# TASK DETAILS
Reproduce precisely the lines between the start of the data below and the line with "SC.view_settings.exposure = 0.2", both included.

--- begin INFORMATION PROVIDED ---

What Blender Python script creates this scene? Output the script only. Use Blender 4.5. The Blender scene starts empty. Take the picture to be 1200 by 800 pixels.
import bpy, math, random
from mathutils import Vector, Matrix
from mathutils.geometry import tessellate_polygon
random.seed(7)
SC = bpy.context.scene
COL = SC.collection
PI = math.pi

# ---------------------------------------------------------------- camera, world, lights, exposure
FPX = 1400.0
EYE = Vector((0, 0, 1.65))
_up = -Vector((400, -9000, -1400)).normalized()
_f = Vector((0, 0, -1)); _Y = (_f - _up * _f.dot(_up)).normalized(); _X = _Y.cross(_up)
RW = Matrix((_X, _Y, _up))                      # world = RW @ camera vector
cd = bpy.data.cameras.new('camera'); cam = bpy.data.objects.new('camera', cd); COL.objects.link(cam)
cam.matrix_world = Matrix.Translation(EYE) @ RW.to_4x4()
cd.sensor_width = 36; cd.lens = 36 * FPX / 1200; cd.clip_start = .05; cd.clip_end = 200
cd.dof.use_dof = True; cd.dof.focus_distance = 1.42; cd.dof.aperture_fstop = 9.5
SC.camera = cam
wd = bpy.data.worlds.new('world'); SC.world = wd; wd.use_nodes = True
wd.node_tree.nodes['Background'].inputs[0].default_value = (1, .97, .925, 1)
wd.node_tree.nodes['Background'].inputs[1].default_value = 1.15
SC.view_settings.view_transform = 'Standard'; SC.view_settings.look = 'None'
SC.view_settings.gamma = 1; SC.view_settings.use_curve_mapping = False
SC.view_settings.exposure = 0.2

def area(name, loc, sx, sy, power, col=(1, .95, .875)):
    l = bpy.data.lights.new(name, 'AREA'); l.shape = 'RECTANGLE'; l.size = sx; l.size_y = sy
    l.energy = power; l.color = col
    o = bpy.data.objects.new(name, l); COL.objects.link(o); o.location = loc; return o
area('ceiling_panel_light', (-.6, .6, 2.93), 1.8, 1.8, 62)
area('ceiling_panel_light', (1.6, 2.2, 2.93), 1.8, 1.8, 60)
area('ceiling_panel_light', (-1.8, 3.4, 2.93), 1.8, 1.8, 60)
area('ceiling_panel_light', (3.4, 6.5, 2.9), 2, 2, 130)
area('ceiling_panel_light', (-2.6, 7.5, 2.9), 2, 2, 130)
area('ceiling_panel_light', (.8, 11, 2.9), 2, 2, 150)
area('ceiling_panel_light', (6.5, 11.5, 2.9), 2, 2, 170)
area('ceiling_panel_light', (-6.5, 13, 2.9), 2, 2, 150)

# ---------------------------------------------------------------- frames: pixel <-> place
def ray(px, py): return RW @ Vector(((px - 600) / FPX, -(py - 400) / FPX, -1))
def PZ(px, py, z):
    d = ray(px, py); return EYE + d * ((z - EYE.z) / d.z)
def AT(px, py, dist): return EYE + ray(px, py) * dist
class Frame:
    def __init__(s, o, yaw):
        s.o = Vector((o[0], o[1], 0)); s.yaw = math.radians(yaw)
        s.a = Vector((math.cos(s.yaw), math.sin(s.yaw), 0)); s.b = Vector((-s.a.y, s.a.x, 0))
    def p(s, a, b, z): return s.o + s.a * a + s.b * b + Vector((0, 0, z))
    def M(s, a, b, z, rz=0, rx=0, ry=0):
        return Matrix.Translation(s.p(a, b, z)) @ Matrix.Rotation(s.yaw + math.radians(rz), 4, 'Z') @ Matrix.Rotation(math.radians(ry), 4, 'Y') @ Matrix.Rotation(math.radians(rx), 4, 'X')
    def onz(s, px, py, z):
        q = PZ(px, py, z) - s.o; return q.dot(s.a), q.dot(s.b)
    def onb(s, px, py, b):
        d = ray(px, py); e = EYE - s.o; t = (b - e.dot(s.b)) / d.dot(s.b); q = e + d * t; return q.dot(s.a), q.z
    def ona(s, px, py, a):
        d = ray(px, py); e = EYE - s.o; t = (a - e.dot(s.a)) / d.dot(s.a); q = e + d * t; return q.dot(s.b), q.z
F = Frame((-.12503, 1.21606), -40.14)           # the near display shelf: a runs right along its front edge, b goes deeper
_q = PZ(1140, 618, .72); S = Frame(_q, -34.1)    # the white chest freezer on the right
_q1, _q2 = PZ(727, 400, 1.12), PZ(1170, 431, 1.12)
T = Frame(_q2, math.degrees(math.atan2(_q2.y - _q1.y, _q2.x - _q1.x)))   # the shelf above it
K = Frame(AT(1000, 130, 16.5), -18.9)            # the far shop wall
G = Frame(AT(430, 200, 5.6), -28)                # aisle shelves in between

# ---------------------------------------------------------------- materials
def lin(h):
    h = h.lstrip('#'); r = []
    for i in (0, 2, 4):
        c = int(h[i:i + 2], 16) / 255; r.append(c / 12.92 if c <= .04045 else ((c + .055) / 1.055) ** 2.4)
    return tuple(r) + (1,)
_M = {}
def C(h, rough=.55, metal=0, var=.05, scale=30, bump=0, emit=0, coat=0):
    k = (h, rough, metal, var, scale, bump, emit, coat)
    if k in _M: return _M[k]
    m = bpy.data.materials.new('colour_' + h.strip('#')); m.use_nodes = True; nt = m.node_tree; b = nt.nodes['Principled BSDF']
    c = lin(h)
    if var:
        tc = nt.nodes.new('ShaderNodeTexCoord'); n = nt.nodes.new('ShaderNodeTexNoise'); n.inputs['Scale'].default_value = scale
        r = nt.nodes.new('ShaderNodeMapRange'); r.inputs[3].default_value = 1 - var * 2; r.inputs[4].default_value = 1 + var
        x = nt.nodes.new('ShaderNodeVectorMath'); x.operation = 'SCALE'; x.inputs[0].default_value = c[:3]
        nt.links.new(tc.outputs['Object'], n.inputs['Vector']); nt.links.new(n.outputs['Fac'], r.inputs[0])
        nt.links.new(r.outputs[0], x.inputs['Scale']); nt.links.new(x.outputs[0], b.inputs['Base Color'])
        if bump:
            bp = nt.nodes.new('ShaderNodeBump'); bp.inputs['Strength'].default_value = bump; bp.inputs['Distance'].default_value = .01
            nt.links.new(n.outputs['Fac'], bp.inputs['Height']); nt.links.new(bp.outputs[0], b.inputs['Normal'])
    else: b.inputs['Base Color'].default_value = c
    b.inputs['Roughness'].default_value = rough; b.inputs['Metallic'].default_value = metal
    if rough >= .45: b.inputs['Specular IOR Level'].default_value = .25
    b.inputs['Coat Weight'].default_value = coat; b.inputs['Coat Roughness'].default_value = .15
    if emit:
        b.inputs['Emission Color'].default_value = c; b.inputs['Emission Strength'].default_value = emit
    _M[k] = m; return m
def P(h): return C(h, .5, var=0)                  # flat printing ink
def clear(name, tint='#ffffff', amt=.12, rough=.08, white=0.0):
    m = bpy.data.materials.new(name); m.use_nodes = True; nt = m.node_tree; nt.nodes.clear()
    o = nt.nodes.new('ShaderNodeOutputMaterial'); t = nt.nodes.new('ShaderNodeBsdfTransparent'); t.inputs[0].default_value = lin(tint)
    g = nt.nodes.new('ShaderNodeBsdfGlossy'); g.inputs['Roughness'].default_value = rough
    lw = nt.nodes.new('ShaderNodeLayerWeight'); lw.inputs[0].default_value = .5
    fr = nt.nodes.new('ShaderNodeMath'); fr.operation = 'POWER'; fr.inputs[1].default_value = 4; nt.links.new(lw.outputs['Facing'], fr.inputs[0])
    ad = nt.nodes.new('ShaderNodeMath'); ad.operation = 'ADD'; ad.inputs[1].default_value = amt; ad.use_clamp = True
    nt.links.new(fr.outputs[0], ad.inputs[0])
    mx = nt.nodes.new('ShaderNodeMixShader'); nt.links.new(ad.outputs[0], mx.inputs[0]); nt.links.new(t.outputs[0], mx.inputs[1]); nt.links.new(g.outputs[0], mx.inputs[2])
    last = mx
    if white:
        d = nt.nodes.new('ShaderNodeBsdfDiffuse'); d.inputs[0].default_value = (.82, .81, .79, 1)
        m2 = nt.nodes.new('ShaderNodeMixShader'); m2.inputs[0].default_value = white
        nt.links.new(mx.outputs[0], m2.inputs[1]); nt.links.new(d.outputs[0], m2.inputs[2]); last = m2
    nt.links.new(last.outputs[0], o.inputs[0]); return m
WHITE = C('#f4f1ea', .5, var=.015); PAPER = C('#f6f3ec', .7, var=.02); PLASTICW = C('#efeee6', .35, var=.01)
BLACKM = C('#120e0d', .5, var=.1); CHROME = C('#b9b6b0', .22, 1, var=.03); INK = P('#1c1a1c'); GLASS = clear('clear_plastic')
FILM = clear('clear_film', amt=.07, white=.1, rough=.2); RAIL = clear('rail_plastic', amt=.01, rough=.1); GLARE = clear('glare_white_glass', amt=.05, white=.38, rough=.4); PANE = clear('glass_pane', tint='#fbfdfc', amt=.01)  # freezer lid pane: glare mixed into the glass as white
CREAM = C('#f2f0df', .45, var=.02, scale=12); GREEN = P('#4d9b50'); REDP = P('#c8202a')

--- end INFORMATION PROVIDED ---

# OUTPUT FOR THIS EXERCISE
What Blender Python script creates this scene? Output the script only. Use Blender 4.5. The Blender scene starts empty. Take the picture to be 1200 by 800 pixels.
import bpy, math, random
from mathutils import Vector, Matrix
from mathutils.geometry import tessellate_polygon
random.seed(7)
SC = bpy.context.scene
COL = SC.collection
PI = math.pi

# ---------------------------------------------------------------- camera, world, lights, exposure
FPX = 1400.0
EYE = Vector((0, 0, 1.65))
_up = -Vector((400, -9000, -1400)).normalized()
_f = Vector((0, 0, -1)); _Y = (_f - _up * _f.dot(_up)).normalized(); _X = _Y.cross(_up)
RW = Matrix((_X, _Y, _up))                      # world = RW @ camera vector
cd = bpy.data.cameras.new('camera'); cam = bpy.data.objects.new('camera', cd); COL.objects.link(cam)
cam.matrix_world = Matrix.Translation(EYE) @ RW.to_4x4()
cd.sensor_width = 36; cd.lens = 36 * FPX / 1200; cd.clip_start = .05; cd.clip_end = 200
cd.dof.use_dof = True; cd.dof.focus_distance = 1.42; cd.dof.aperture_fstop = 9.5
SC.camera = cam
wd = bpy.data.worlds.new('world'); SC.world = wd; wd.use_nodes = True
wd.node_tree.nodes['Background'].inputs[0].default_value = (1, .97, .925, 1)
wd.node_tree.nodes['Background'].inputs[1].default_value = 1.15
SC.view_settings.view_transform = 'Standard'; SC.view_settings.look = 'None'
SC.view_settings.gamma = 1; SC.view_settings.use_curve_mapping = False
SC.view_settings.exposure = 0.2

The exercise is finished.